How water firms could rinse the taxpayer
A crisis facing water companies has been long in the making, but voters will pay and ministers will get the blame, says Sean O’Grady
It was probably not the best day for the water industry regulator to announce that average bills in England and Wales will increase by 36 per cent over the next five years.
As Ofwat delivered the bad news, around 60,000 properties in Southampton and south Hampshire lost access to running water and were having to rely on bottles for all their needs. The supplier, Southern Water, is the very company raising bills the most – by some 53 per cent. A “technical issue” is blamed; it is, of course, only the latest in a long saga of sinking standards across the industry, including excessive discharges of sewage into rivers and the sea, and some firms now facing bankruptcy and possible taxpayer rescue to stay afloat.

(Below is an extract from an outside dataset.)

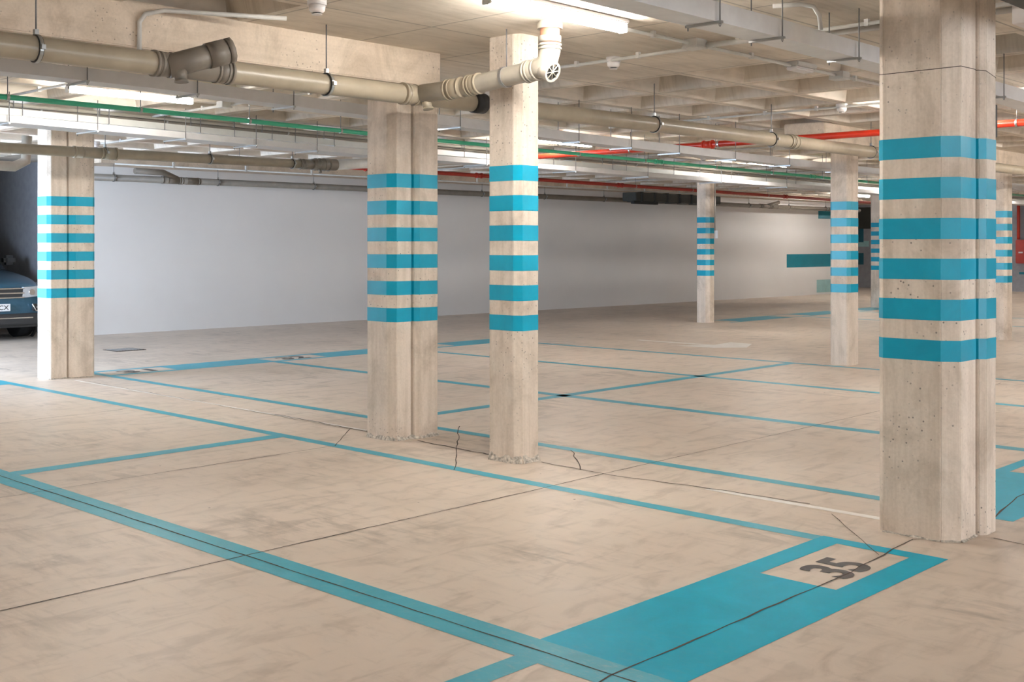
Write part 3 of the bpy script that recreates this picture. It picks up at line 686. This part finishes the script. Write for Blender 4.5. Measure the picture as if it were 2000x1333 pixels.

As the prime minister might put it, there are “choppy waters” ahead…
How much are bills rising?
It depends where you live, but there will be hikes all round. The water companies, privatised in 1989, asked for an average rise of 40 per cent and they got most of what they wanted. Over the next five years, the average rise in bills will be £31 a year higher, but more in the first year. The pain will be greater because there is a link to inflation. The era of cheap water is over.
Why is this happening?
In the short term, because the companies are facing acute financial pressures and public pressure to clean up their act. In the case of some water companies, the allegation is that they have been badly run in recent years. Many used valuable assets and reliable streams of income to borrow and load up debt, too much of which was siphoned off into generous “special dividends” for shareholders and at the expense of bill payers who had to service the debt. For example, it is more than 30 years since Britain boasted a new reservoir, during which time the population has risen by about 10 million.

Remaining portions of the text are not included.